Comment by ayhanfuat

2 months ago

More related drama: The Slow Collapse of MkDocs (https://fpgmaas.com/blog/collapse-of-mkdocs/)

>thread to call out Read the Docs for profiting from MkDocs without contributing back.

>They also point out that not opening up the source code goes against the principles of Open Source software development

I will never stop being amused when people have feelings like this and also choose licenses like BSD (this project). If you wanted a culture that discouraged those behaviors, why would you choose a license that explicitly allows them? Whether you can enforce it or not, the license is basically a type of CoC that states the type of community you want to have.

  • The reason is simple: they'd like to reap all the benefits of a permissive licence (many people and companies won't or can't touch GPL code), without any of the downsides; but these downsides are the very reason behind the rules in more 'restrictive' licenses like the GPL.

    This usually doesn't work, and in the end all they can do is complain about behaviours that their license choice explicitly allowed.

  • Yes I agree completely. I am baffled why they choose that license in the first place. It just seems to engender drama when people actually follow the license they've chosen! Perhaps open source is actually powered by drama, where developers have more meaning from the drama they create than the actual things they create?

Oh i recognised one of the involved people immediately, drama person.

I still think that hijacking the mkdocs package was the wrong way to go though.

The foss landscape has become way too much fork-phobic.

Just fork mkdocs and go over your merry way.

  • Right, my suspicion was correct. When I interacted with them a few years ago they seemed perfectly nice and friendly, but seem to have gone off the rails more recently. It's an uncomfortable situation and I've a feeling people are afraid to discuss this kind of thing but we really need to. People are a risk factor in software projects and we need to be resilient to changes they face. Forking is the right way, but places like GitHub have sold people on centralisation. We need to get back to decentralised dev.

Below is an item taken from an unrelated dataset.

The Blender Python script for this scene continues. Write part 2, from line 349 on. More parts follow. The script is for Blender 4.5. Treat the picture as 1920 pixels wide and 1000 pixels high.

    • > but places like GitHub have sold people on centralisation. We need to get back to decentralised dev.

      I don’t think that’s the case. It’s more of a marketing/market incentive. It’s great pr to be associated with the most famous project, way less so to be associated with a fork, at least until the fork becomes widespread and well recognised.

      GitHub does make it fairly easy to fork a project, I wouldn’t blame the situation on github.

      3 replies →

  • Drama around Starlette. Drama around httpx. Drama around MkDocs. I just hope that DRF is not next, I still have some projects that depend on it.

On one hand, that account of the attempted project takeover smelled to me like Jia Tan.

On the other hand, the comments the MkDocs author is making about perceived gender grievances feel so unhinged that I wouldn't be touching anything made by them with a barge pole.

  • > On one hand, that account of the attempted project takeover smelled to me like Jia Tan.

    Oleh was basically the sole maintainer for many years, and the development basically stopped when he left.

    • Yes, I know you can be legit, but when you first contribute a few useful things, then jump to maintainership and want keys to the kingdom, the pattern looks similar (sans the last step which is embedding some backdoor). At least in how the article described it.